Love is charged with obtaining a secret commission and obtaining significant sums by deception. The Crown says he signed an agreement in late 2006 with Auckland property developers Redwood Group and Equinox Group to ensure they could lease land owned by the Tenths Trust, and that he received service fees through Pipitea Street Development Limited (PSDL), a company owned by his partner Lorraine Skiffington, without the trust's knowledge. That money is said to have been used to repay a property loan.

Love was in the witness box for a second day, facing cross-examination, though the already abbreviated sessions were disrupted when he sought a breather heading into the lunch break. After a consultation with his doctor, who has been present in court during his evidence and cross-examination, defence counsel Colin Carruthers QC said Love would be fit to recommence tomorrow morning.

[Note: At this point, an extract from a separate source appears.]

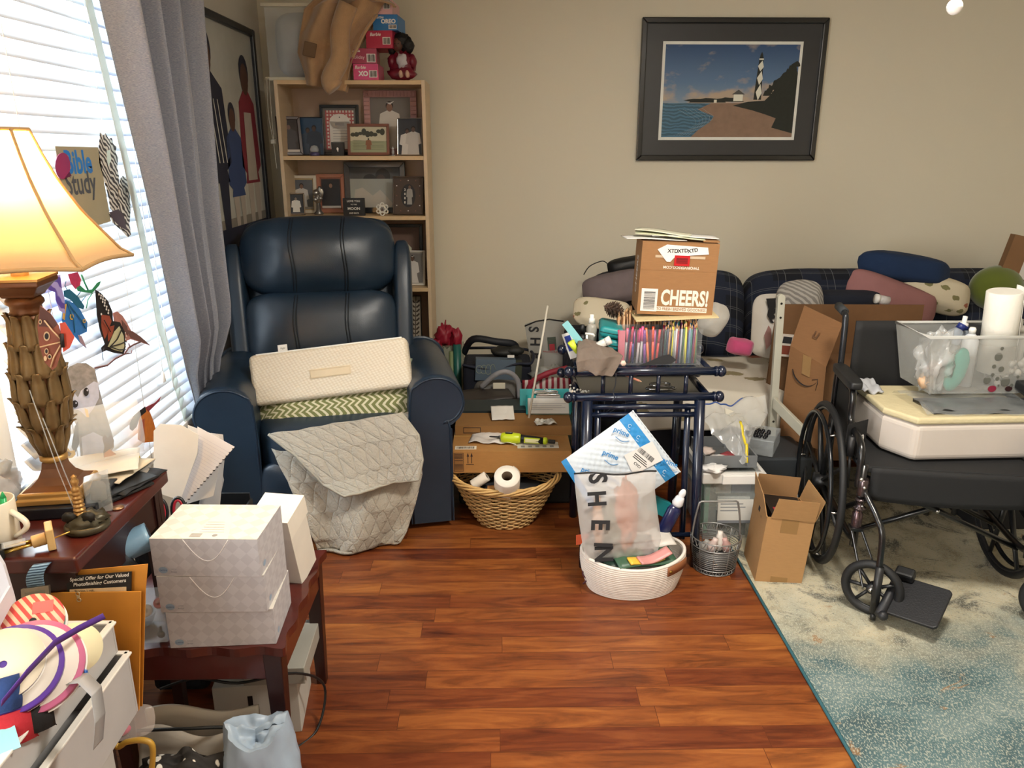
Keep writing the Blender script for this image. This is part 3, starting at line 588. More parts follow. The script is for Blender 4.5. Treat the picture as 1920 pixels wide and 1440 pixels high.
dollbox(682, 733, 0, 0, -6, K('#b32546', .4), 'crimson doll box jutting right, third from the bottom', lambda m, w, H: (m.text('Barbie', .021, -w*.3, H*.78, Yt, 1, sh=.3, bold=.02), bars(m, w*.25, w*.85, H*.2, H*.62)), base=zs[2], top=zs[3]-.001)
dollbox(697, 744, 0, 0, -4, K('#2374b4', .4), 'bright blue OREO doll box near the top of the stack', lambda m, w, H: (m.text('Barbie', .017, -w*.5, H*.83, Yt, 1, sh=.3, bold=.02), m.text('OREO', .026, w*.25, H*.56, Yt, 1, bold=.05), bars(m, w*.25, w*.9, H*.08, H*.36)), base=zs[3], top=zs[4]-.001)
dollbox(695, 735, 0, 0, -3, K('#e0aeb0', .4), 'pale pink doll box on the very top of the stack', lambda m, w, H: (m.text('3', .012, -w*.5, H*.3, Yt, 2), m.text('C', .012, -w*.1, H*.3, Yt, 2), bars(m, w*.15, w*.8, H*.35, H*.85)), base=zs[4], top=zs[5]-.001)
# seated doll
dl = T('porcelain_doll', 'black-haired doll in a dark red satin dress sitting at the bookcase edge', 'doll', (at(755, 148, 4.15).x, 4.17, TZ))
RED = K('#6e1428', .35, b=(.4, 30)); SKN = K('#5b3a2e', .5)
O('doll_dress', MB().ball((0,0,.07), (.065,.05,.07), 20, 12, dn=.35, ds=4).ball((-.05,-.01,.09), (.022,.03,.035), dn=.3).ball((.05,-.01,.09), (.022,.03,.035), dn=.3).ball((.0,-.04,.03), (.07,.03,.03), dn=.4), RED, dl)
O('doll_head', MB().ball((-.02,-.02,.165), (.026,.026,.032)).ball((-.02,-.048,.16), (.004,.005,.005)).ball((-.02,-.012,.13), (.012,.012,.02)), SKN, dl)
O('doll_face', MB().ball((-.03,-.044,.168), (.0035,.002,.0025), m=0).ball((-.012,-.044,.168), (.0035,.002,.0025), m=0).ball((-.021,-.043,.15), (.006,.003,.002), m=1), [BLACK, RED], dl)
O('doll_hair', MB().ball((-.005,.005,.18), (.048,.04,.042), 20, 12, dn=.35, ds=7).ball((.03,.0,.165), (.03,.03,.04), dn=.4).ball((-.05,.0,.15), (.02,.02,.03), dn=.4), K('#0d0b0c', .6, b=(.8, 120)), dl)
for s in (-1, 1):
    O('doll_foot', MB().tube([(s*.014+.015, -.02, .022), (s*.016+.015, -.085, .02)], [.011, .009], 10).ball((s*.016+.015, -.09, .026), (.010,.010,.018)), K('#c9a48c', .4), dl)
O('doll_lace', MB().ball((0,-.05,.09), (.025,.012,.03), dn=.5, ds=9), K('#b9b4b8', .4), dl)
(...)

As a result, Gardiner, a former senior public servant knighted in 2008 for his services to Maori, husband to Education Minister Hekia Parata, founding chief executive of Te Puni Kokiri and founding director of the Waitangi Tribunal, and Wilson, a former lawyer and president of the CTU, were called to the witness box.

Gardiner, who was called first, said he had met Love in 1984 and had known about him for 40 years. In response to questions from Carruthers, he described Love as a man of the "utmost integrity" who he had never heard mention pecuniary gain and who he had not known to be dishonest.

Crown prosecutor Grant Burston asked Gardiner about his view on Love's mental acuity between 2004 and 2010. Gardiner said Love had an ability to articulate ideas and a capacity to make them work and said Love "continues to be" one of the most highly functional people he knows.

Burston asked whether Gardiner had any concerns in 2006 about Love having impaired executive function.

"His relationship with me was not impaired at all, but I can't comment other than that," Gardiner said. "The relationship was more me taking off him than him taking off me - there was value-add my way."

Wilson said he first met Love in 1997 and he had never had any reason to question Love's integrity. 

The judge-alone trial continues this week.